> **Problem requirements**
Every line below is to be quoted exactly, with nothing added or dropped.

> **Supplied information**

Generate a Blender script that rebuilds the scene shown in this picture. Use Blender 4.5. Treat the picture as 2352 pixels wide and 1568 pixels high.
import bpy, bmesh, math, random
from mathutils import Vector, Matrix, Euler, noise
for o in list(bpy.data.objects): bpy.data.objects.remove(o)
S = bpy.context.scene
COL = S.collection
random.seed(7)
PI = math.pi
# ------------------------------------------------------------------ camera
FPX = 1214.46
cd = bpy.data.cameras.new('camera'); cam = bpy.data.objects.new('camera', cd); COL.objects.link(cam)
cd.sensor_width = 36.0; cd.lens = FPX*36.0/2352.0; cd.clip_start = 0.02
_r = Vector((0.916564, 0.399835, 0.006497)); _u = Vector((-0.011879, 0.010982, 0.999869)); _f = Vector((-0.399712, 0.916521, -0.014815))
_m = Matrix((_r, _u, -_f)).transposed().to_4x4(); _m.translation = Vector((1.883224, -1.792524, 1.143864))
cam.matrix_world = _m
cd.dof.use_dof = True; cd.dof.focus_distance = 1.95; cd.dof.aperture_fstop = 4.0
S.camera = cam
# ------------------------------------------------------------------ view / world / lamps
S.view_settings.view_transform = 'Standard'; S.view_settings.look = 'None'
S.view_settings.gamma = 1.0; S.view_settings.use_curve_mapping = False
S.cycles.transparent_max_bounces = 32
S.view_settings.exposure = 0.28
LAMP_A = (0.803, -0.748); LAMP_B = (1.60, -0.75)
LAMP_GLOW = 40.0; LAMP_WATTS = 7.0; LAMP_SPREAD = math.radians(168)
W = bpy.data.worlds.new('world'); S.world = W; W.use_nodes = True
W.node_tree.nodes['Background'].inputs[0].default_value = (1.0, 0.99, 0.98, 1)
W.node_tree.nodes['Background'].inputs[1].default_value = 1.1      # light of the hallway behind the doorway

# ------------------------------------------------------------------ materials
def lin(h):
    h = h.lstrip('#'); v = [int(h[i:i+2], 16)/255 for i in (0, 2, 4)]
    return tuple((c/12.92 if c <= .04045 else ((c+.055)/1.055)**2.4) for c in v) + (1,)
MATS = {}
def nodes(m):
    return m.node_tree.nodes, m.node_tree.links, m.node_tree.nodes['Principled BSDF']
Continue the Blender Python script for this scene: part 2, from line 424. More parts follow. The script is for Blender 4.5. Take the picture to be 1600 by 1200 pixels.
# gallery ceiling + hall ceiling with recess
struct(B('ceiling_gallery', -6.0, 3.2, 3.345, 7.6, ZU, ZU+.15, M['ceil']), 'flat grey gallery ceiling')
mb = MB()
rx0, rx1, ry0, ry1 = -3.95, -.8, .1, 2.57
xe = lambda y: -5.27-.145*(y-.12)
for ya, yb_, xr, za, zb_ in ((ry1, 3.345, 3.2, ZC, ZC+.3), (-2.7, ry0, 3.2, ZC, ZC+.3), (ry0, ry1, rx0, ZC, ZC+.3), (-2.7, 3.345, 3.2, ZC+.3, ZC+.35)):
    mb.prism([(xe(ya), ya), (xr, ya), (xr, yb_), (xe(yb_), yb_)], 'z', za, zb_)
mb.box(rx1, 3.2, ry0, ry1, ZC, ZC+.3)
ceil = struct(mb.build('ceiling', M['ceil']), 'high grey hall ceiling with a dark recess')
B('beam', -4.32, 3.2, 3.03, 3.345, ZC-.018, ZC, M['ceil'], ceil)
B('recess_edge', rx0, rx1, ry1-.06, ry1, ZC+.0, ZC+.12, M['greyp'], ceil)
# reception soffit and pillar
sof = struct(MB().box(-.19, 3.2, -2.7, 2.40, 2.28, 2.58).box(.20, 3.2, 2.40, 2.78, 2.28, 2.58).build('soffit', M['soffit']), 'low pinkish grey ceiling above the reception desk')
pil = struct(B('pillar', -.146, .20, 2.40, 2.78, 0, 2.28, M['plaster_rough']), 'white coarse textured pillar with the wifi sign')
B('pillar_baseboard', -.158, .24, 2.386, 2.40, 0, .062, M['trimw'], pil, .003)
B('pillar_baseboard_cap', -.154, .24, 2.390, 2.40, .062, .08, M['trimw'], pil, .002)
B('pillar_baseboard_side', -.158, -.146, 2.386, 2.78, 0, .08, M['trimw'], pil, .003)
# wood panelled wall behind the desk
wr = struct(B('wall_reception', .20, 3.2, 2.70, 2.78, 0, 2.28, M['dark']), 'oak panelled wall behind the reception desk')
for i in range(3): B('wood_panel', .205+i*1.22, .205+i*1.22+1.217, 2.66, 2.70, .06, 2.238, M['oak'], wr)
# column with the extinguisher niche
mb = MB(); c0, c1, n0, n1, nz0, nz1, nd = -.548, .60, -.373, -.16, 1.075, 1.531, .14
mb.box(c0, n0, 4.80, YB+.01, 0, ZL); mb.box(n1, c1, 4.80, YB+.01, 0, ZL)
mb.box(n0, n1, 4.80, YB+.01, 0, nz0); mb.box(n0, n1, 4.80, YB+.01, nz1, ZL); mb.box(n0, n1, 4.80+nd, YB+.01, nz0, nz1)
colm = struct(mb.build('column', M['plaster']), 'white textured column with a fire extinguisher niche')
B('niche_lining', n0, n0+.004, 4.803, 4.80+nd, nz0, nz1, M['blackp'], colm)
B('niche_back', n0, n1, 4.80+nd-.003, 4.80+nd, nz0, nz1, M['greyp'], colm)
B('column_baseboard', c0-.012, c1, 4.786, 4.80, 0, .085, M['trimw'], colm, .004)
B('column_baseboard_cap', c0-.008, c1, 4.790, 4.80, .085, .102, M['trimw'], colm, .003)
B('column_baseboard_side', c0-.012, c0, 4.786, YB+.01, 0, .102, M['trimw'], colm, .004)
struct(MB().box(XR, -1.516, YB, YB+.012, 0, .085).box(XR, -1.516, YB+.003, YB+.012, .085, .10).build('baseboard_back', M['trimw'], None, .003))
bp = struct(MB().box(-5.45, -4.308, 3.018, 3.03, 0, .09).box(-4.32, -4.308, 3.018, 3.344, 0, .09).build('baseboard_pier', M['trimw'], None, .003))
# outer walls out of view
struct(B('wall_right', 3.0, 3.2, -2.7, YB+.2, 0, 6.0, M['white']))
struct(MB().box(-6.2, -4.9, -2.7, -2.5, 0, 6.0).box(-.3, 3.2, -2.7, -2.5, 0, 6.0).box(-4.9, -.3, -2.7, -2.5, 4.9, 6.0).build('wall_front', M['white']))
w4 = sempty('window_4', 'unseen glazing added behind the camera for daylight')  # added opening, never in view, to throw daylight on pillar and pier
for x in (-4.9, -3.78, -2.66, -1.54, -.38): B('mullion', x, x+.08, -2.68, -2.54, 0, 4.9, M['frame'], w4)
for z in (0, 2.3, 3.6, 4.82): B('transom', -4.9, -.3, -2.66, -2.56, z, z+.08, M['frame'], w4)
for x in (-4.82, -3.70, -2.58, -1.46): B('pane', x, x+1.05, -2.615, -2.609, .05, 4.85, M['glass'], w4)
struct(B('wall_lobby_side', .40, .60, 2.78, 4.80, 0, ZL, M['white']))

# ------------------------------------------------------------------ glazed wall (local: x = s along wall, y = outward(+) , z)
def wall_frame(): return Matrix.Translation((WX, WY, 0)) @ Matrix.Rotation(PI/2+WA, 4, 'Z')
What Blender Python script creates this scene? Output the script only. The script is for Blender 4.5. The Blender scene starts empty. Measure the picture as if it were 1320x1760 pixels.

> **Written reply**
Generate a Blender script that rebuilds the scene shown in this picture. Use Blender 4.5. Treat the picture as 2352 pixels wide and 1568 pixels high.
import bpy, bmesh, math, random
from mathutils import Vector, Matrix, Euler, noise
for o in list(bpy.data.objects): bpy.data.objects.remove(o)
S = bpy.context.scene
COL = S.collection
random.seed(7)
PI = math.pi
# ------------------------------------------------------------------ camera
FPX = 1214.46
cd = bpy.data.cameras.new('camera'); cam = bpy.data.objects.new('camera', cd); COL.objects.link(cam)
cd.sensor_width = 36.0; cd.lens = FPX*36.0/2352.0; cd.clip_start = 0.02
_r = Vector((0.916564, 0.399835, 0.006497)); _u = Vector((-0.011879, 0.010982, 0.999869)); _f = Vector((-0.399712, 0.916521, -0.014815))
_m = Matrix((_r, _u, -_f)).transposed().to_4x4(); _m.translation = Vector((1.883224, -1.792524, 1.143864))
cam.matrix_world = _m
cd.dof.use_dof = True; cd.dof.focus_distance = 1.95; cd.dof.aperture_fstop = 4.0
S.camera = cam
# ------------------------------------------------------------------ view / world / lamps
S.view_settings.view_transform = 'Standard'; S.view_settings.look = 'None'
S.view_settings.gamma = 1.0; S.view_settings.use_curve_mapping = False
S.cycles.transparent_max_bounces = 32
S.view_settings.exposure = 0.28
LAMP_A = (0.803, -0.748); LAMP_B = (1.60, -0.75)
LAMP_GLOW = 40.0; LAMP_WATTS = 7.0; LAMP_SPREAD = math.radians(168)
W = bpy.data.worlds.new('world'); S.world = W; W.use_nodes = True
W.node_tree.nodes['Background'].inputs[0].default_value = (1.0, 0.99, 0.98, 1)
W.node_tree.nodes['Background'].inputs[1].default_value = 1.1      # light of the hallway behind the doorway

# ------------------------------------------------------------------ materials
def lin(h):
    h = h.lstrip('#'); v = [int(h[i:i+2], 16)/255 for i in (0, 2, 4)]
    return tuple((c/12.92 if c <= .04045 else ((c+.055)/1.055)**2.4) for c in v) + (1,)
MATS = {}
def nodes(m):
    return m.node_tree.nodes, m.node_tree.links, m.node_tree.nodes['Principled BSDF']
Continue the Blender Python script for this scene: part 2, from line 424. More parts follow. The script is for Blender 4.5. Take the picture to be 1600 by 1200 pixels.
# gallery ceiling + hall ceiling with recess
struct(B('ceiling_gallery', -6.0, 3.2, 3.345, 7.6, ZU, ZU+.15, M['ceil']), 'flat grey gallery ceiling')
mb = MB()
rx0, rx1, ry0, ry1 = -3.95, -.8, .1, 2.57
xe = lambda y: -5.27-.145*(y-.12)
for ya, yb_, xr, za, zb_ in ((ry1, 3.345, 3.2, ZC, ZC+.3), (-2.7, ry0, 3.2, ZC, ZC+.3), (ry0, ry1, rx0, ZC, ZC+.3), (-2.7, 3.345, 3.2, ZC+.3, ZC+.35)):
    mb.prism([(xe(ya), ya), (xr, ya), (xr, yb_), (xe(yb_), yb_)], 'z', za, zb_)
mb.box(rx1, 3.2, ry0, ry1, ZC, ZC+.3)
ceil = struct(mb.build('ceiling', M['ceil']), 'high grey hall ceiling with a dark recess')
B('beam', -4.32, 3.2, 3.03, 3.345, ZC-.018, ZC, M['ceil'], ceil)
B('recess_edge', rx0, rx1, ry1-.06, ry1, ZC+.0, ZC+.12, M['greyp'], ceil)
# reception soffit and pillar
sof = struct(MB().box(-.19, 3.2, -2.7, 2.40, 2.28, 2.58).box(.20, 3.2, 2.40, 2.78, 2.28, 2.58).build('soffit', M['soffit']), 'low pinkish grey ceiling above the reception desk')
pil = struct(B('pillar', -.146, .20, 2.40, 2.78, 0, 2.28, M['plaster_rough']), 'white coarse textured pillar with the wifi sign')
B('pillar_baseboard', -.158, .24, 2.386, 2.40, 0, .062, M['trimw'], pil, .003)
B('pillar_baseboard_cap', -.154, .24, 2.390, 2.40, .062, .08, M['trimw'], pil, .002)
B('pillar_baseboard_side', -.158, -.146, 2.386, 2.78, 0, .08, M['trimw'], pil, .003)
# wood panelled wall behind the desk
wr = struct(B('wall_reception', .20, 3.2, 2.70, 2.78, 0, 2.28, M['dark']), 'oak panelled wall behind the reception desk')
for i in range(3): B('wood_panel', .205+i*1.22, .205+i*1.22+1.217, 2.66, 2.70, .06, 2.238, M['oak'], wr)
# column with the extinguisher niche
mb = MB(); c0, c1, n0, n1, nz0, nz1, nd = -.548, .60, -.373, -.16, 1.075, 1.531, .14
mb.box(c0, n0, 4.80, YB+.01, 0, ZL); mb.box(n1, c1, 4.80, YB+.01, 0, ZL)
mb.box(n0, n1, 4.80, YB+.01, 0, nz0); mb.box(n0, n1, 4.80, YB+.01, nz1, ZL); mb.box(n0, n1, 4.80+nd, YB+.01, nz0, nz1)
colm = struct(mb.build('column', M['plaster']), 'white textured column with a fire extinguisher niche')
B('niche_lining', n0, n0+.004, 4.803, 4.80+nd, nz0, nz1, M['blackp'], colm)
B('niche_back', n0, n1, 4.80+nd-.003, 4.80+nd, nz0, nz1, M['greyp'], colm)
B('column_baseboard', c0-.012, c1, 4.786, 4.80, 0, .085, M['trimw'], colm, .004)
B('column_baseboard_cap', c0-.008, c1, 4.790, 4.80, .085, .102, M['trimw'], colm, .003)
B('column_baseboard_side', c0-.012, c0, 4.786, YB+.01, 0, .102, M['trimw'], colm, .004)
struct(MB().box(XR, -1.516, YB, YB+.012, 0, .085).box(XR, -1.516, YB+.003, YB+.012, .085, .10).build('baseboard_back', M['trimw'], None, .003))
bp = struct(MB().box(-5.45, -4.308, 3.018, 3.03, 0, .09).box(-4.32, -4.308, 3.018, 3.344, 0, .09).build('baseboard_pier', M['trimw'], None, .003))
# outer walls out of view
struct(B('wall_right', 3.0, 3.2, -2.7, YB+.2, 0, 6.0, M['white']))
struct(MB().box(-6.2, -4.9, -2.7, -2.5, 0, 6.0).box(-.3, 3.2, -2.7, -2.5, 0, 6.0).box(-4.9, -.3, -2.7, -2.5, 4.9, 6.0).build('wall_front', M['white']))
w4 = sempty('window_4', 'unseen glazing added behind the camera for daylight')  # added opening, never in view, to throw daylight on pillar and pier
for x in (-4.9, -3.78, -2.66, -1.54, -.38): B('mullion', x, x+.08, -2.68, -2.54, 0, 4.9, M['frame'], w4)
for z in (0, 2.3, 3.6, 4.82): B('transom', -4.9, -.3, -2.66, -2.56, z, z+.08, M['frame'], w4)
for x in (-4.82, -3.70, -2.58, -1.46): B('pane', x, x+1.05, -2.615, -2.609, .05, 4.85, M['glass'], w4)
struct(B('wall_lobby_side', .40, .60, 2.78, 4.80, 0, ZL, M['white']))

# ------------------------------------------------------------------ glazed wall (local: x = s along wall, y = outward(+) , z)
def wall_frame(): return Matrix.Translation((WX, WY, 0)) @ Matrix.Rotation(PI/2+WA, 4, 'Z')
What Blender Python script creates this scene? Output the script only. The script is for Blender 4.5. The Blender scene starts empty. Measure the picture as if it were 1320x1760 pixels.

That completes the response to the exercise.